Description of the task >>
Copy out each line containing "that" from the entries below.

Entries shown >>
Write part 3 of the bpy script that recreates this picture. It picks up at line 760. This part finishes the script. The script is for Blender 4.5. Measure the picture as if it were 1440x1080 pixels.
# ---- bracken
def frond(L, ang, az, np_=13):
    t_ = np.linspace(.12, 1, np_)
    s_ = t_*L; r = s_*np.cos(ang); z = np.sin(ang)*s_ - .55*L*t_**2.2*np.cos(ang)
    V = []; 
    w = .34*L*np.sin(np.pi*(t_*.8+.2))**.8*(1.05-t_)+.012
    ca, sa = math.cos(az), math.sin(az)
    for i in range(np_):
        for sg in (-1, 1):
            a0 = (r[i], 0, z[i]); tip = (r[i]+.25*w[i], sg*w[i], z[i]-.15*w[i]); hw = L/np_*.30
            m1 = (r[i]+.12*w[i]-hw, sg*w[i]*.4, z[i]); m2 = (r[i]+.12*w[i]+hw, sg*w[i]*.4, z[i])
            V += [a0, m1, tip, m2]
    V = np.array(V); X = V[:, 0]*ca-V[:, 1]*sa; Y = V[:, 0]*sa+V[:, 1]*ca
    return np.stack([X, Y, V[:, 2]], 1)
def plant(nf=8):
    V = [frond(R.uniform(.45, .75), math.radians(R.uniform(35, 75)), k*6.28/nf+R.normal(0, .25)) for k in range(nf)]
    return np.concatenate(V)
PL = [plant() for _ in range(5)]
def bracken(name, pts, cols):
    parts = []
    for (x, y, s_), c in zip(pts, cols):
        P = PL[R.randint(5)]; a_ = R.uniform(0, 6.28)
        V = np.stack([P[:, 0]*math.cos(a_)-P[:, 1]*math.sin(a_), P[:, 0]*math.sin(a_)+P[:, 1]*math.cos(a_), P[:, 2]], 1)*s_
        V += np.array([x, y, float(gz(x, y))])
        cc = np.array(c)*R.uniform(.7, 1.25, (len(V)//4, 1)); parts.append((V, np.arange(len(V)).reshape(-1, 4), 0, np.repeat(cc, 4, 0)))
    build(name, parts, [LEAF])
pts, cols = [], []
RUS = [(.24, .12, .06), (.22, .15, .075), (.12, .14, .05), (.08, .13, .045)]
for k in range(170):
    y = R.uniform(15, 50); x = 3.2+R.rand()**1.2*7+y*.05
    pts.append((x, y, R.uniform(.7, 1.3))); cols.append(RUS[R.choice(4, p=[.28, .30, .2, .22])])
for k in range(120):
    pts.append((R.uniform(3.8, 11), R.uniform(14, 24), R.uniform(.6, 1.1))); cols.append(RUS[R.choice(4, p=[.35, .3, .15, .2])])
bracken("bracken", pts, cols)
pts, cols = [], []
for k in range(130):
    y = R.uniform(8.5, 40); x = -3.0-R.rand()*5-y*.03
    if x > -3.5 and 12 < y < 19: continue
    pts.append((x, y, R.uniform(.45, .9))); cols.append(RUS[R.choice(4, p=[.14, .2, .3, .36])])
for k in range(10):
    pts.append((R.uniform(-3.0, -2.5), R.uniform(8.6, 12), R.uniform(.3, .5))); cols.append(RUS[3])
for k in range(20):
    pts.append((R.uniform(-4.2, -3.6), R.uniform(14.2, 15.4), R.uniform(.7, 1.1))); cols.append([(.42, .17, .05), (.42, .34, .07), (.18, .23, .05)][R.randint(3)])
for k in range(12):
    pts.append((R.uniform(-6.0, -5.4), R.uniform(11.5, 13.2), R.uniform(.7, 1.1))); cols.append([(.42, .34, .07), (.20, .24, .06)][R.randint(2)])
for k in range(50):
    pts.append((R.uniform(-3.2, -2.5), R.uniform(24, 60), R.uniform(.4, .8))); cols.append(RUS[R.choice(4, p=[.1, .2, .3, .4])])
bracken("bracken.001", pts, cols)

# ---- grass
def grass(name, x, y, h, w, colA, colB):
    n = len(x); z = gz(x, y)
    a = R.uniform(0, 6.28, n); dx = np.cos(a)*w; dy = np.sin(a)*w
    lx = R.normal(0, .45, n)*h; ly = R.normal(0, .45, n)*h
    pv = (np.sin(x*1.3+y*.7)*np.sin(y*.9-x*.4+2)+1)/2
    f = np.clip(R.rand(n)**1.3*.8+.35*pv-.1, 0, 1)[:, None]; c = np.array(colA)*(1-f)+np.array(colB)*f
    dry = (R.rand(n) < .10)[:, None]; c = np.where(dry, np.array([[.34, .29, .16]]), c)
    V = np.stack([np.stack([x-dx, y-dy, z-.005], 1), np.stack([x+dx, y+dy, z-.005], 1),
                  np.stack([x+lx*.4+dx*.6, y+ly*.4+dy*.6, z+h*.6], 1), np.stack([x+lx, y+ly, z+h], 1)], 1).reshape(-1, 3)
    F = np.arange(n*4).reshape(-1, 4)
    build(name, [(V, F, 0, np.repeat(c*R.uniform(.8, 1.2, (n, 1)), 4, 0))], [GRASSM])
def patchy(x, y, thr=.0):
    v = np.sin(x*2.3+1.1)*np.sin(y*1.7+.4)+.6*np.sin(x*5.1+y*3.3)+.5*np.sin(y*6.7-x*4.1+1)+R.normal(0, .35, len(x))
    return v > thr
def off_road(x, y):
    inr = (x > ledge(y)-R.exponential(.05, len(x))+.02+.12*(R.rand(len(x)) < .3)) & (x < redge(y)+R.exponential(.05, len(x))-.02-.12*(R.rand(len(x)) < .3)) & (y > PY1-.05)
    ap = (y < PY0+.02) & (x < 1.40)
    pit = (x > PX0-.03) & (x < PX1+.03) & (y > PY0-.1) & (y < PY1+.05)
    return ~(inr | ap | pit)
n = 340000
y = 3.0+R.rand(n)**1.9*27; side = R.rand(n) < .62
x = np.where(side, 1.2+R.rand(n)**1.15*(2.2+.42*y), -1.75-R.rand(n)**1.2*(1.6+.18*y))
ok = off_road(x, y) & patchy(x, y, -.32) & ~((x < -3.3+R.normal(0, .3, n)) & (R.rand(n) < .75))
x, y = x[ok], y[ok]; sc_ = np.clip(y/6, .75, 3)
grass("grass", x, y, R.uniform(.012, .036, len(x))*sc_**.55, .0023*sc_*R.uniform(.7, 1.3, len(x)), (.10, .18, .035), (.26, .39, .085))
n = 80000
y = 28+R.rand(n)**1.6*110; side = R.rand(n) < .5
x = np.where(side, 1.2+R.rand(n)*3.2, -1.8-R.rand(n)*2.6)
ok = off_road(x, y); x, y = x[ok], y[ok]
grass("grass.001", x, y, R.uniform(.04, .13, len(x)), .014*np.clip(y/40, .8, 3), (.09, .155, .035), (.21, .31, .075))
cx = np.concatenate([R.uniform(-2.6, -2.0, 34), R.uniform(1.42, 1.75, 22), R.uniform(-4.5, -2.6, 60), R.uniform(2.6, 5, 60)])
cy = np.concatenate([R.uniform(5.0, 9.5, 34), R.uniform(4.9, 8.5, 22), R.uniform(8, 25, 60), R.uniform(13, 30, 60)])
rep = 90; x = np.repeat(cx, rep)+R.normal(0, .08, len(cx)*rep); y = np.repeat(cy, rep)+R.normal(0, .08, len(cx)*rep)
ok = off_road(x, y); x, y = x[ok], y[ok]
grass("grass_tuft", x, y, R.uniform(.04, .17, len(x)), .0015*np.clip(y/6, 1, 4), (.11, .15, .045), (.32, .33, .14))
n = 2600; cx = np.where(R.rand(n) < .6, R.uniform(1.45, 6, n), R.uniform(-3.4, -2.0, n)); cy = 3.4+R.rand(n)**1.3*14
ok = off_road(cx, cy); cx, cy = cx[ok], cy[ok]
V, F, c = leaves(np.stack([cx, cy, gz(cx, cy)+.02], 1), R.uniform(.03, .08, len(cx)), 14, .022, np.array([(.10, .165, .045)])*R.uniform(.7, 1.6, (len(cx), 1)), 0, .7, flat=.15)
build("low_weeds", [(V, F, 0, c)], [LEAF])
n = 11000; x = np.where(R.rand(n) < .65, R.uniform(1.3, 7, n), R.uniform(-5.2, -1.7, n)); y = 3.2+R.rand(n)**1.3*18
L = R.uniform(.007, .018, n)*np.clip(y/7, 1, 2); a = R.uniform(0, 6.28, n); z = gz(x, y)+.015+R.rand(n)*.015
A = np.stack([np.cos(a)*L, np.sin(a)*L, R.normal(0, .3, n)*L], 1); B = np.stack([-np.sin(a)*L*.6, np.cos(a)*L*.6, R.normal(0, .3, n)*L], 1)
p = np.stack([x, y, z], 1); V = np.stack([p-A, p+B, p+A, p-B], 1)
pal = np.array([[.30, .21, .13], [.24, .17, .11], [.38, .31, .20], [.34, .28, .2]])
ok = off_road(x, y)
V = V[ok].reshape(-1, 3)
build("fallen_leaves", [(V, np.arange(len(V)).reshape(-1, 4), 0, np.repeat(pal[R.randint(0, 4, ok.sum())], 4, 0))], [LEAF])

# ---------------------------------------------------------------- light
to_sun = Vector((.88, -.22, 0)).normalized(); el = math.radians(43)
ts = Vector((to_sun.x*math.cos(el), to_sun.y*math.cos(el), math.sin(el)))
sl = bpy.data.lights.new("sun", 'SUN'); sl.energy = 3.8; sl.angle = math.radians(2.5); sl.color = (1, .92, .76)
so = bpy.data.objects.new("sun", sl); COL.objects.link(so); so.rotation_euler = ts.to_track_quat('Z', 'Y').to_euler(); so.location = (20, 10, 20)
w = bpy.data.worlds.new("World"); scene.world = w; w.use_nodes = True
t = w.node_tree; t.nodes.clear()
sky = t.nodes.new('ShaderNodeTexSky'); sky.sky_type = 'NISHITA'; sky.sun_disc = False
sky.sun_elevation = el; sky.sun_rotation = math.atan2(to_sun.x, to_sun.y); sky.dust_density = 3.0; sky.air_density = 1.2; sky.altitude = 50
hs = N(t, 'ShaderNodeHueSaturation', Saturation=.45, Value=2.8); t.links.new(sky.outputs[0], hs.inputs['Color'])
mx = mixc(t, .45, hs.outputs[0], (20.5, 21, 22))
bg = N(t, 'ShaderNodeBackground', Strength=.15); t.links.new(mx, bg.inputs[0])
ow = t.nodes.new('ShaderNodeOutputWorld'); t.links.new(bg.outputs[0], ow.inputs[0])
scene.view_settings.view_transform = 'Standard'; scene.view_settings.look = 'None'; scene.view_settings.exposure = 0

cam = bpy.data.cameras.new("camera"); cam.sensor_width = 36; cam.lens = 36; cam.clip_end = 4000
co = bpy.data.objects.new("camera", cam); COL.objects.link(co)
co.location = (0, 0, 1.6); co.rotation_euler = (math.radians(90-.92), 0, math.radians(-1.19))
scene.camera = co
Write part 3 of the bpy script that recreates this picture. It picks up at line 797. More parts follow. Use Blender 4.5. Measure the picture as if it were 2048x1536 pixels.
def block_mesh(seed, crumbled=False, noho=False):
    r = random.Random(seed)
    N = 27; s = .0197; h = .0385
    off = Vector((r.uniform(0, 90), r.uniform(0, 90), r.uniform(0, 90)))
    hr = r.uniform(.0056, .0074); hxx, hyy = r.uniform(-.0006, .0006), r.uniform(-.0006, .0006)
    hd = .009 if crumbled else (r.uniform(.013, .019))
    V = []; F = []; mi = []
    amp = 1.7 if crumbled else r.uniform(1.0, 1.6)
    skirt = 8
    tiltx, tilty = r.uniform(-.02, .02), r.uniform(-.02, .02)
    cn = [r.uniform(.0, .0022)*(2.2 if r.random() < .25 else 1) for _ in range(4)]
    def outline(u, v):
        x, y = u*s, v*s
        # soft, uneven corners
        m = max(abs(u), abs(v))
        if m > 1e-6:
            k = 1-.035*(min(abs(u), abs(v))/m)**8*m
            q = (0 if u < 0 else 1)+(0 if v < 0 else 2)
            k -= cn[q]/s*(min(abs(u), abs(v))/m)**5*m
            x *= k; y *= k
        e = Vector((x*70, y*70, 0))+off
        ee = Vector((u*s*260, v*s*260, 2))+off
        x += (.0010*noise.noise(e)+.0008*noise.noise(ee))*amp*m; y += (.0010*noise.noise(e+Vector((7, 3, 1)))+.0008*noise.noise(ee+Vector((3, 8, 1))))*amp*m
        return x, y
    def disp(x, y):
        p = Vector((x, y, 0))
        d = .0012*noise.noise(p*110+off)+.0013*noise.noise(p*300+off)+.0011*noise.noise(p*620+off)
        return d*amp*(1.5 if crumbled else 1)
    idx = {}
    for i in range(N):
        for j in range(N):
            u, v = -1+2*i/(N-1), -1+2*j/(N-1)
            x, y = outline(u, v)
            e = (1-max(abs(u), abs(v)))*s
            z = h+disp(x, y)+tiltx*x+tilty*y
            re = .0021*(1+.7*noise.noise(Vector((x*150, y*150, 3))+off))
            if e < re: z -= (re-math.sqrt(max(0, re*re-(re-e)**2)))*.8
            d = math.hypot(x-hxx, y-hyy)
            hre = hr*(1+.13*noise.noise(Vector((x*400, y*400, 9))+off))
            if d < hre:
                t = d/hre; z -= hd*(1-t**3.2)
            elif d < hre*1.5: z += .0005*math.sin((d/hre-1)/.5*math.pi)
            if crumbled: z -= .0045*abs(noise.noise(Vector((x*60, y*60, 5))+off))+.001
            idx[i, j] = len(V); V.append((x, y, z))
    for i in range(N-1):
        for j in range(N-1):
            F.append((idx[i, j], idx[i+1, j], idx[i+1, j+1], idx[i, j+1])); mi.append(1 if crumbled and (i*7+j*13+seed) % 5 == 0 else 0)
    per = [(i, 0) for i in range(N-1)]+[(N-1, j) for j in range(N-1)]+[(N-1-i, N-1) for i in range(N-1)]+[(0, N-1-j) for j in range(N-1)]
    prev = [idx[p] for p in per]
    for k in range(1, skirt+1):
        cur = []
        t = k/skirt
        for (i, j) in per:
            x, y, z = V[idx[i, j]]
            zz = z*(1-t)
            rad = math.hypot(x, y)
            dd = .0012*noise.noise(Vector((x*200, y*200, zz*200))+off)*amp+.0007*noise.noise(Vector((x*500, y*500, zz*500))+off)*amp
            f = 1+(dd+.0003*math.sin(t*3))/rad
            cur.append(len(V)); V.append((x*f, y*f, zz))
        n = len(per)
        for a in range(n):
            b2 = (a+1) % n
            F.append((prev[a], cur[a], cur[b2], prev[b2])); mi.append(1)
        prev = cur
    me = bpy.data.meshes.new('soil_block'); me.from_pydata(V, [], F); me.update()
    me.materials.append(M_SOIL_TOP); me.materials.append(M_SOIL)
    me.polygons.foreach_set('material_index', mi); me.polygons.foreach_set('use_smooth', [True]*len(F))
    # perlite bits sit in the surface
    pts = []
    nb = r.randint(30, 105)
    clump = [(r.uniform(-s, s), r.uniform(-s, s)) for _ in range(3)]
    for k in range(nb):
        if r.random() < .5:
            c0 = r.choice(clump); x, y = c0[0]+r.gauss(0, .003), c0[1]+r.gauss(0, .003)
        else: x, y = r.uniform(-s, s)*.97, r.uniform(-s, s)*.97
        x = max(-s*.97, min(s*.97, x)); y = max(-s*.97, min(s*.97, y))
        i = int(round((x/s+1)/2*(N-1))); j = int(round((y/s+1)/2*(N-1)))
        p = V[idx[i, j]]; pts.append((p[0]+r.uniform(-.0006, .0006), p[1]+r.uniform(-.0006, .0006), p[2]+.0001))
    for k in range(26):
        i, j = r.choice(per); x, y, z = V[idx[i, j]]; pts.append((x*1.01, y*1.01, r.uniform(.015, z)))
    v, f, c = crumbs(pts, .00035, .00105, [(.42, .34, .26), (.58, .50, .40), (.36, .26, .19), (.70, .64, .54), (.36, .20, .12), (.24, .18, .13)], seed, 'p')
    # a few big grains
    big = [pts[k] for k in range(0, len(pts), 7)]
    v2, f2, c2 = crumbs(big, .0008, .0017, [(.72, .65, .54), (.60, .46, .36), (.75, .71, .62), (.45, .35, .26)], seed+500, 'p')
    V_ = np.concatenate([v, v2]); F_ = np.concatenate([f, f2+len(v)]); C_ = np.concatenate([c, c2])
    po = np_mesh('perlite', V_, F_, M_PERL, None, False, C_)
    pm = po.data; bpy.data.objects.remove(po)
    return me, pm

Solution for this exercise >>
Write part 3 of the bpy script that recreates this picture. It picks up at line 760. This part finishes the script. The script is for Blender 4.5. Measure the picture as if it were 1440x1080 pixels.
Write part 3 of the bpy script that recreates this picture. It picks up at line 797. More parts follow. Use Blender 4.5. Measure the picture as if it were 2048x1536 pixels.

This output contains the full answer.